INDIANAPOLIS – While children head back to school in Indiana and around the country, many who are victims of the crisis in Syria are unable to attend classes.

According to the United Nations, many of the children who have had to flee their war-torn countries with their families are not getting an education.

Lina Sergie Attar, co-founder and CEO of the Karam Foundation, says there are so many other issues capturing public attention that the plight of Syrian refugees has been pushed out of the spotlight. But she says they are suffering.

"There are hundreds of thousands of kids that are not able to access proper schooling, thousands of kids in child labor, and this is a problem ongoing, from elementary-aged kids all the way up through university," she says.

She says the refugees who were allowed into the United States are falling behind in school, and fewer than six percent of college-age refugees are enrolled in universities.

Sergie Attar adds refugee children struggle in part because they don't understand the language and many need tutoring. She says education helps them to be able to stand on their own feet.

"But they're not being given the opportunities, and that's the keyword here for helping Syrian refugees in the U.S., is to go beyond the basics - and to step up and really give families and kids opportunities," she stresses.
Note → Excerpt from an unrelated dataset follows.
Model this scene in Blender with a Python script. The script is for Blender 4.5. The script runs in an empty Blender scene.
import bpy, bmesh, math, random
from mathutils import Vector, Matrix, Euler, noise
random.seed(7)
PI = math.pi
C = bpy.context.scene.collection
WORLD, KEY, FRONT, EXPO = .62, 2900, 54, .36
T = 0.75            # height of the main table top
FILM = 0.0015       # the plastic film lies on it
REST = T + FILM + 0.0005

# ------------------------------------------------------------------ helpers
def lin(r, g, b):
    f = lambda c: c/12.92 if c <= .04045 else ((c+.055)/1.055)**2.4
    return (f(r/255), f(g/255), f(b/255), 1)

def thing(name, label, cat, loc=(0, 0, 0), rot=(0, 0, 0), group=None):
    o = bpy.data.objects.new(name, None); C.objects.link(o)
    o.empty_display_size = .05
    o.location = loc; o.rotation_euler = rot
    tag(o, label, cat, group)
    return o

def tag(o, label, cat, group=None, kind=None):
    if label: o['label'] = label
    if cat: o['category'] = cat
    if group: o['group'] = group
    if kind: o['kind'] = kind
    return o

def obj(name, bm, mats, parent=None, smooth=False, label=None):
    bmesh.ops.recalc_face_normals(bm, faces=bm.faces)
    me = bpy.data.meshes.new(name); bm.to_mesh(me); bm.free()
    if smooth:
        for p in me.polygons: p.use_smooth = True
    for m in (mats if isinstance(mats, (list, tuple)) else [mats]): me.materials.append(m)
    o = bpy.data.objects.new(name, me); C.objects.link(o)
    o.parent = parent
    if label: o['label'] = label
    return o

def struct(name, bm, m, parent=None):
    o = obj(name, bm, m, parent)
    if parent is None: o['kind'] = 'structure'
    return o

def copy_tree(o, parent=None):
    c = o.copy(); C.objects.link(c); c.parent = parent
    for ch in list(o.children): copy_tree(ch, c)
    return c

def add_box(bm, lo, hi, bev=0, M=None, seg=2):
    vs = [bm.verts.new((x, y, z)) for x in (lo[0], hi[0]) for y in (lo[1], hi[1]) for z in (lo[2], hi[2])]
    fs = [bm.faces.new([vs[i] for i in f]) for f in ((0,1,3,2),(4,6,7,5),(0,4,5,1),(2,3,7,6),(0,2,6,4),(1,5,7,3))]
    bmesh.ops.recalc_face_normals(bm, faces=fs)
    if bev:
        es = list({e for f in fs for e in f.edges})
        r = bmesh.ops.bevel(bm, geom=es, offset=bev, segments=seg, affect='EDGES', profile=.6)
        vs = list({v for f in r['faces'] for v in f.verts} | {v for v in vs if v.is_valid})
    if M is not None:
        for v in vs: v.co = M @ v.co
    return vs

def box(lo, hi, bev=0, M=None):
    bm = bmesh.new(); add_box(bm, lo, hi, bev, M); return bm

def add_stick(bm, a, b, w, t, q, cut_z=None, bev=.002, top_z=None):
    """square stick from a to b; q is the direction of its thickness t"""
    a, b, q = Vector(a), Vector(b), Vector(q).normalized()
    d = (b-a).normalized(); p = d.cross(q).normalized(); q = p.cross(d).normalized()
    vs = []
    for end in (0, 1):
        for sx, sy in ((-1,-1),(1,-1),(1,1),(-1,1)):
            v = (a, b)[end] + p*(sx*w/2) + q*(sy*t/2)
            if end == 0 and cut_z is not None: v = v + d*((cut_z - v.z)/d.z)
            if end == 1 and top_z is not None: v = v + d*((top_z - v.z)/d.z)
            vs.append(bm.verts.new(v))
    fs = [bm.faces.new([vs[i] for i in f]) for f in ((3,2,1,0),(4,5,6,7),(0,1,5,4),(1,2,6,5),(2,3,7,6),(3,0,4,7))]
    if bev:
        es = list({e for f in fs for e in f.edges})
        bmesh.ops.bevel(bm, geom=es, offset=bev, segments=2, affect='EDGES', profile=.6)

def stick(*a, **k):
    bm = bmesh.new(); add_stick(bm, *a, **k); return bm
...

The Karam Foundation has back-to-school programs, including one that focuses on getting children out of child labor situations. Another provides college scholarships, and there's also one that gathers back-to-school items and winter coats for children who need them.

Sergie Attar believes the United States could do much more to help refugees.

"In Turkey, Jordan and Lebanon, they're in the millions," she notes. "We've accepted only 15,000 out of over 5 million Syrian refugees, so the U.S. has really not taken on its fair share."

Late last year, a federal appeals court panel blocked then-governor Mike Pence's attempt to keep Syrian refugees out of Indiana.